**Exercise instructions**.
Output all lines exactly, with nothing added or dropped.

**Recorded information**.

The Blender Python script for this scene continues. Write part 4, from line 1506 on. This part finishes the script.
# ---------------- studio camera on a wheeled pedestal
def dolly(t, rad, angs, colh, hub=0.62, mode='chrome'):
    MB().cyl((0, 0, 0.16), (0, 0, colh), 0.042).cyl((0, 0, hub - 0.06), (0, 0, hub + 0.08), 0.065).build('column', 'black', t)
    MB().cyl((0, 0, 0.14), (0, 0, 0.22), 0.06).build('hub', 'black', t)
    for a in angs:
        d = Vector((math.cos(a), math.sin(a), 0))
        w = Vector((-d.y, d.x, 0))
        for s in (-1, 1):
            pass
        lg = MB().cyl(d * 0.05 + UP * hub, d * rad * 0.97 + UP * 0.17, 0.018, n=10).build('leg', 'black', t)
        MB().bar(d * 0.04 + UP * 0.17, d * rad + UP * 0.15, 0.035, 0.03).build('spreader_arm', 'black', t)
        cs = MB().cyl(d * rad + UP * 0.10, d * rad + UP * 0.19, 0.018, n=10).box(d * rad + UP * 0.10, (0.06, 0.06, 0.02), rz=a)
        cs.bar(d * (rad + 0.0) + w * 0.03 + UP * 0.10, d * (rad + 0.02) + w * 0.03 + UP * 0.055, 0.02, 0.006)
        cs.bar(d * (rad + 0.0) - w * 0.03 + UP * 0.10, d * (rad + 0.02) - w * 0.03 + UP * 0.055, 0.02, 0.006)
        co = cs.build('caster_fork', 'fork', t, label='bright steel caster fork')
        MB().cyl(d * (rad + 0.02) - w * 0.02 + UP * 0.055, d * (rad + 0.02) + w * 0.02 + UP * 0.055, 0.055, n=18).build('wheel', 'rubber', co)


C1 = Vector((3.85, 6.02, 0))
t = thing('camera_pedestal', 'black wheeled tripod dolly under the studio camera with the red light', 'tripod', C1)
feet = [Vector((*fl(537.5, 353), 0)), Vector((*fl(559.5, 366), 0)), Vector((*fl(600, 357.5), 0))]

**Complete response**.
The Blender Python script for this scene continues. Write part 4, from line 1506 on. This part finishes the script.
# ---------------- studio camera on a wheeled pedestal
def dolly(t, rad, angs, colh, hub=0.62, mode='chrome'):
    MB().cyl((0, 0, 0.16), (0, 0, colh), 0.042).cyl((0, 0, hub - 0.06), (0, 0, hub + 0.08), 0.065).build('column', 'black', t)
    MB().cyl((0, 0, 0.14), (0, 0, 0.22), 0.06).build('hub', 'black', t)
    for a in angs:
        d = Vector((math.cos(a), math.sin(a), 0))
        w = Vector((-d.y, d.x, 0))
        for s in (-1, 1):
            pass
        lg = MB().cyl(d * 0.05 + UP * hub, d * rad * 0.97 + UP * 0.17, 0.018, n=10).build('leg', 'black', t)
        MB().bar(d * 0.04 + UP * 0.17, d * rad + UP * 0.15, 0.035, 0.03).build('spreader_arm', 'black', t)
        cs = MB().cyl(d * rad + UP * 0.10, d * rad + UP * 0.19, 0.018, n=10).box(d * rad + UP * 0.10, (0.06, 0.06, 0.02), rz=a)
        cs.bar(d * (rad + 0.0) + w * 0.03 + UP * 0.10, d * (rad + 0.02) + w * 0.03 + UP * 0.055, 0.02, 0.006)
        cs.bar(d * (rad + 0.0) - w * 0.03 + UP * 0.10, d * (rad + 0.02) - w * 0.03 + UP * 0.055, 0.02, 0.006)
        co = cs.build('caster_fork', 'fork', t, label='bright steel caster fork')
        MB().cyl(d * (rad + 0.02) - w * 0.02 + UP * 0.055, d * (rad + 0.02) + w * 0.02 + UP * 0.055, 0.055, n=18).build('wheel', 'rubber', co)


C1 = Vector((3.85, 6.02, 0))
t = thing('camera_pedestal', 'black wheeled tripod dolly under the studio camera with the red light', 'tripod', C1)
feet = [Vector((*fl(537.5, 353), 0)), Vector((*fl(559.5, 366), 0)), Vector((*fl(600, 357.5), 0))]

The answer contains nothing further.